Vers les derniers jours de septembre, M. le procureur général syndic écrivit de nouveau à M. de Marigny qu'il avoit appris que les eaux devoient joüer pour MM. les députés des Etats de Languedoc ; que les députés des Etats de Bretagne avoient les mêmes droits, et qu'il espéroit qu'il ne seroit fait aucune différence entre eux. M. le marquis de Marigny lui répondit le… octobre que MM. les députés du Languedoc lui avoient effectivement fait cette demande, mais que le défaut d'eau s'étoit opposé à ce qu'il leur donnât cette satisfaction ; que les eaux de Marly avoient pu joüer, que si cette année MM. les députés vouloient s'en contenter, il envoïoit à M. Gabriel, contrôleur de Marly, les ordres nécessaires pour qu'il les fit joüer tel jour du mois qu'il leur plairoit de choisir. MM. les députés ne désiroient que de conserver cet usage et n'ont point demandé que les eaux de Marly joüassent ».

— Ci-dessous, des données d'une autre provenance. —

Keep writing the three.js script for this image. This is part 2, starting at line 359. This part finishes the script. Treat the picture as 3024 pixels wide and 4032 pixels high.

Le Roi faisait aussi donner aux députés bretons des places pour toutes les cérémonies et fêtes qui se rencontraient pendant le temps de leur députation [Note : Arch. dép. d'Ille-et-Vilaine, C. 2833].

Mais les deux années que les députés passaient auprès de la Cour, entre les deux sessions, étaient loin d'être uniquement consacrées à des fêtes. Leur mission était souvent très chargée et très délicate. Ils étaient en correspondance active avec les membres de la Commission intermédiaire séante à Rennes. Ils rendaient compte à celle-ci de toutes leurs instances auprès du Roi et de ses ministres, et recevaient ses ordres qu'ils transmettaient à la Cour.

CHARLES ROBERT, de l'Oratoire de Rennes.